If m is the size of alphabet, and n is the number of elements, this my algorithm is O(m+n)
Sorting the data is unnecessary, since there are only ten different values.
Just count the number of zeroes, ones, twos etc. in O (n) if n digits are given.
Calculate the sum of all digits, check whether the remainder modulo 3 is 0, 1 or 2.
If the remainder is 1: Remove the first of the following which is possible (one of these is guaranteed to be possible): 1, 4, 7, 2+2, 2+5, 5+5, 2+8, 5+8, 8+8.
If the remainder is 2: Remove the first of the following which is possible (one of these is guaranteed to be possible): 2, 5, 8, 1+1, 1+4, 4+4, 1+7, 4+7, 7+7.
If there are no digits left then the problem cannot be solved. Otherwise, the solution is created by concatenating 9's, 8's, 7's, and so on as many as are remaining.
(Sorting n digits would take O (n log n). Unless of course you sort by counting how often each digit occurs and generating the sorted result according to these numbers).

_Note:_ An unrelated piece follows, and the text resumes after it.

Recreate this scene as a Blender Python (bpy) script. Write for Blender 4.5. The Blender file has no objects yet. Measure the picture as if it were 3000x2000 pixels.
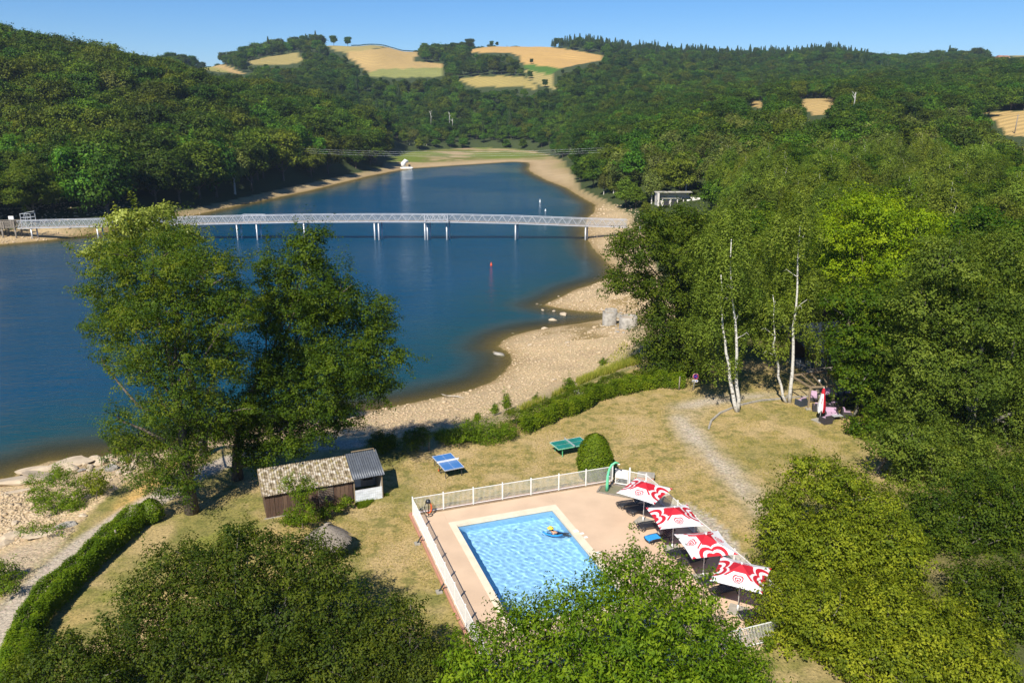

Amit's answer has a tiny thing missing.
If bucket1 is not empty but it has a humongous value, lets say 79 and 97 and b2 is not empty as well and its 2 minimals are, say 2 and 5. Then in this case, when the modulus of the sum of all digits is 1, we should choose to remove 2 and 5 from bucket 2 instead of the minimal in bucket 1 to get the largest concatenated number.
Test case : 8 2 3 5 78 79
If we follow Amits and Steve's suggested method, largest number would be 878532 whereas the largest number possible divisble by 3 in this array is 879783
Solution would be to compare the appropriate bucket's smallest minimal with the concatenation of both the minimals of the other bucket and eliminate the smaller one.